**WHAT THE EXERCISE ASKS:** Please quote the material exactly, every line of it.
********
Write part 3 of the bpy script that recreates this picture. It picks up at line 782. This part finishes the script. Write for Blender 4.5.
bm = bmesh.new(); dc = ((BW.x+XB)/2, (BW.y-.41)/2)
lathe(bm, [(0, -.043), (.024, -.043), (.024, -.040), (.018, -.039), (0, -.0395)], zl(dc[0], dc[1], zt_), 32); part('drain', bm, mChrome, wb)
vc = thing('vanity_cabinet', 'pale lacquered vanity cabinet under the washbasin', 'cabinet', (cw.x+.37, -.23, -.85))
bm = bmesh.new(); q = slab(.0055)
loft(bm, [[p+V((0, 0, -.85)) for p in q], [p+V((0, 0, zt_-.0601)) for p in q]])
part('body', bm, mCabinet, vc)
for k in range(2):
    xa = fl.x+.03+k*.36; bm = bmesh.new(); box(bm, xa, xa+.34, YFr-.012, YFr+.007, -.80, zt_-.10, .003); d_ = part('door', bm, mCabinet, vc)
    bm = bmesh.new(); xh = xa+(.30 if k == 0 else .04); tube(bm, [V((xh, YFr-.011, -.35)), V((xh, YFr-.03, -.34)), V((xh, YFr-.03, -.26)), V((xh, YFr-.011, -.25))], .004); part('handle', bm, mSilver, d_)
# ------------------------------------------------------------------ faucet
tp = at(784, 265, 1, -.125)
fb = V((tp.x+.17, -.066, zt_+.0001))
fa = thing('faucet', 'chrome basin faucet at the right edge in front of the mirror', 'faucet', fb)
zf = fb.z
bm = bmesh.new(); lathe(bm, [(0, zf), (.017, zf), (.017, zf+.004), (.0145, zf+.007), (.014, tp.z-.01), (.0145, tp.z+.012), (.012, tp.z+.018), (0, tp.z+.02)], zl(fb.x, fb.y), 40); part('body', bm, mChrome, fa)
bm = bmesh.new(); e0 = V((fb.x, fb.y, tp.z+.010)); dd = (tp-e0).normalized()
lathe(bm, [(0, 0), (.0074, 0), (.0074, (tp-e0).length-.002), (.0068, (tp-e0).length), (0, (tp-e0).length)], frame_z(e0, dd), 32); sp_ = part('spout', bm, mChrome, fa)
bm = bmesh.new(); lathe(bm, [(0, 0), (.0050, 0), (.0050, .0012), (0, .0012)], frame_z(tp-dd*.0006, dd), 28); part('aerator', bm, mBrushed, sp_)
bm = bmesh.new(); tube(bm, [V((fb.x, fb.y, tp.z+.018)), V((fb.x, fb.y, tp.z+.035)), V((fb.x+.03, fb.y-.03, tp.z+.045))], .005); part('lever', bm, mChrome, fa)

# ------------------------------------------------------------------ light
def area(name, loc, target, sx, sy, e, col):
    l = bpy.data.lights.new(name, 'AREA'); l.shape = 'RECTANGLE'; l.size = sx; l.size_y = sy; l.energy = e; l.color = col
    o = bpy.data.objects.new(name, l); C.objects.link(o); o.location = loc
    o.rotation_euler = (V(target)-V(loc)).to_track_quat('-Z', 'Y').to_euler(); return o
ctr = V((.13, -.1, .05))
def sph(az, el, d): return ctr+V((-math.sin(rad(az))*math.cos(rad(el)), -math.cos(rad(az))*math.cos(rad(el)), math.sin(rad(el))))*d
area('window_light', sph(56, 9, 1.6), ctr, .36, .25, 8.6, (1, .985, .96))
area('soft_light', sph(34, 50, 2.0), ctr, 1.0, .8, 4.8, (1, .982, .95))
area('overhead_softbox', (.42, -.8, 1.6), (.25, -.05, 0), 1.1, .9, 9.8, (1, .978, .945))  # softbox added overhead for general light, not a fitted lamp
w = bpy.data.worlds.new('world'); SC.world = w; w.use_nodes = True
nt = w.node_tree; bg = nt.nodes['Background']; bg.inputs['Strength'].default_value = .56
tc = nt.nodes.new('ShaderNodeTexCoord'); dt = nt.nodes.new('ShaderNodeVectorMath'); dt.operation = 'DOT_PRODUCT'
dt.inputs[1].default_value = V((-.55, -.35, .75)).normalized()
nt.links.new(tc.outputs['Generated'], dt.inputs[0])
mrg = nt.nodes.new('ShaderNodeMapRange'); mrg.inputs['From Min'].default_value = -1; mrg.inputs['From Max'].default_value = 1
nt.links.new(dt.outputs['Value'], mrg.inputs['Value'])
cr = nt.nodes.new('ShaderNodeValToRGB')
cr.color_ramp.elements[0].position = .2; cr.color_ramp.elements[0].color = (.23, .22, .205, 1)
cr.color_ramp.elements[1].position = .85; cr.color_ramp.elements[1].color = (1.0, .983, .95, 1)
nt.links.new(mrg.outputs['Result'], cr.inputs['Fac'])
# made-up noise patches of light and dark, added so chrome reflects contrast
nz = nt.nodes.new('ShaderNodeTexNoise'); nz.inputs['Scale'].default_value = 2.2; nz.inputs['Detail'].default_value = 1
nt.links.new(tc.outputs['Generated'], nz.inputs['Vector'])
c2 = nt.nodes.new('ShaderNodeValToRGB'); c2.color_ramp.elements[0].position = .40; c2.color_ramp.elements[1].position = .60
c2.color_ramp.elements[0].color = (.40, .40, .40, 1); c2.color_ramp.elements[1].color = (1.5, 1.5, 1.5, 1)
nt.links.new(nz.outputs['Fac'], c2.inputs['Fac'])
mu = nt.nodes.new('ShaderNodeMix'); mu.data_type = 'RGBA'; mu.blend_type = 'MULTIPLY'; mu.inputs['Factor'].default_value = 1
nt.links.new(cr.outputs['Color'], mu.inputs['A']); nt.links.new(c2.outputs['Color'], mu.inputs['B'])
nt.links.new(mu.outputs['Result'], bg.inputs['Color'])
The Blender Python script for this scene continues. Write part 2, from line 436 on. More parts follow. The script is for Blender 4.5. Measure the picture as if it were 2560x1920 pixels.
********
**REPLY TO THE EXERCISE:**
Write part 3 of the bpy script that recreates this picture. It picks up at line 782. This part finishes the script. Write for Blender 4.5.
bm = bmesh.new(); dc = ((BW.x+XB)/2, (BW.y-.41)/2)
lathe(bm, [(0, -.043), (.024, -.043), (.024, -.040), (.018, -.039), (0, -.0395)], zl(dc[0], dc[1], zt_), 32); part('drain', bm, mChrome, wb)
vc = thing('vanity_cabinet', 'pale lacquered vanity cabinet under the washbasin', 'cabinet', (cw.x+.37, -.23, -.85))
bm = bmesh.new(); q = slab(.0055)
loft(bm, [[p+V((0, 0, -.85)) for p in q], [p+V((0, 0, zt_-.0601)) for p in q]])
part('body', bm, mCabinet, vc)
for k in range(2):
    xa = fl.x+.03+k*.36; bm = bmesh.new(); box(bm, xa, xa+.34, YFr-.012, YFr+.007, -.80, zt_-.10, .003); d_ = part('door', bm, mCabinet, vc)
    bm = bmesh.new(); xh = xa+(.30 if k == 0 else .04); tube(bm, [V((xh, YFr-.011, -.35)), V((xh, YFr-.03, -.34)), V((xh, YFr-.03, -.26)), V((xh, YFr-.011, -.25))], .004); part('handle', bm, mSilver, d_)
# ------------------------------------------------------------------ faucet
tp = at(784, 265, 1, -.125)
fb = V((tp.x+.17, -.066, zt_+.0001))
fa = thing('faucet', 'chrome basin faucet at the right edge in front of the mirror', 'faucet', fb)
zf = fb.z
bm = bmesh.new(); lathe(bm, [(0, zf), (.017, zf), (.017, zf+.004), (.0145, zf+.007), (.014, tp.z-.01), (.0145, tp.z+.012), (.012, tp.z+.018), (0, tp.z+.02)], zl(fb.x, fb.y), 40); part('body', bm, mChrome, fa)
bm = bmesh.new(); e0 = V((fb.x, fb.y, tp.z+.010)); dd = (tp-e0).normalized()
lathe(bm, [(0, 0), (.0074, 0), (.0074, (tp-e0).length-.002), (.0068, (tp-e0).length), (0, (tp-e0).length)], frame_z(e0, dd), 32); sp_ = part('spout', bm, mChrome, fa)
bm = bmesh.new(); lathe(bm, [(0, 0), (.0050, 0), (.0050, .0012), (0, .0012)], frame_z(tp-dd*.0006, dd), 28); part('aerator', bm, mBrushed, sp_)
bm = bmesh.new(); tube(bm, [V((fb.x, fb.y, tp.z+.018)), V((fb.x, fb.y, tp.z+.035)), V((fb.x+.03, fb.y-.03, tp.z+.045))], .005); part('lever', bm, mChrome, fa)

# ------------------------------------------------------------------ light
def area(name, loc, target, sx, sy, e, col):
    l = bpy.data.lights.new(name, 'AREA'); l.shape = 'RECTANGLE'; l.size = sx; l.size_y = sy; l.energy = e; l.color = col
    o = bpy.data.objects.new(name, l); C.objects.link(o); o.location = loc
    o.rotation_euler = (V(target)-V(loc)).to_track_quat('-Z', 'Y').to_euler(); return o
ctr = V((.13, -.1, .05))
def sph(az, el, d): return ctr+V((-math.sin(rad(az))*math.cos(rad(el)), -math.cos(rad(az))*math.cos(rad(el)), math.sin(rad(el))))*d
area('window_light', sph(56, 9, 1.6), ctr, .36, .25, 8.6, (1, .985, .96))
area('soft_light', sph(34, 50, 2.0), ctr, 1.0, .8, 4.8, (1, .982, .95))
area('overhead_softbox', (.42, -.8, 1.6), (.25, -.05, 0), 1.1, .9, 9.8, (1, .978, .945))  # softbox added overhead for general light, not a fitted lamp
w = bpy.data.worlds.new('world'); SC.world = w; w.use_nodes = True
nt = w.node_tree; bg = nt.nodes['Background']; bg.inputs['Strength'].default_value = .56
tc = nt.nodes.new('ShaderNodeTexCoord'); dt = nt.nodes.new('ShaderNodeVectorMath'); dt.operation = 'DOT_PRODUCT'
dt.inputs[1].default_value = V((-.55, -.35, .75)).normalized()
nt.links.new(tc.outputs['Generated'], dt.inputs[0])
mrg = nt.nodes.new('ShaderNodeMapRange'); mrg.inputs['From Min'].default_value = -1; mrg.inputs['From Max'].default_value = 1
nt.links.new(dt.outputs['Value'], mrg.inputs['Value'])
cr = nt.nodes.new('ShaderNodeValToRGB')
cr.color_ramp.elements[0].position = .2; cr.color_ramp.elements[0].color = (.23, .22, .205, 1)
cr.color_ramp.elements[1].position = .85; cr.color_ramp.elements[1].color = (1.0, .983, .95, 1)
nt.links.new(mrg.outputs['Result'], cr.inputs['Fac'])
# made-up noise patches of light and dark, added so chrome reflects contrast
nz = nt.nodes.new('ShaderNodeTexNoise'); nz.inputs['Scale'].default_value = 2.2; nz.inputs['Detail'].default_value = 1
nt.links.new(tc.outputs['Generated'], nz.inputs['Vector'])
c2 = nt.nodes.new('ShaderNodeValToRGB'); c2.color_ramp.elements[0].position = .40; c2.color_ramp.elements[1].position = .60
c2.color_ramp.elements[0].color = (.40, .40, .40, 1); c2.color_ramp.elements[1].color = (1.5, 1.5, 1.5, 1)
nt.links.new(nz.outputs['Fac'], c2.inputs['Fac'])
mu = nt.nodes.new('ShaderNodeMix'); mu.data_type = 'RGBA'; mu.blend_type = 'MULTIPLY'; mu.inputs['Factor'].default_value = 1
nt.links.new(cr.outputs['Color'], mu.inputs['A']); nt.links.new(c2.outputs['Color'], mu.inputs['B'])
nt.links.new(mu.outputs['Result'], bg.inputs['Color'])
The Blender Python script for this scene continues. Write part 2, from line 436 on. More parts follow. The script is for Blender 4.5. Measure the picture as if it were 2560x1920 pixels.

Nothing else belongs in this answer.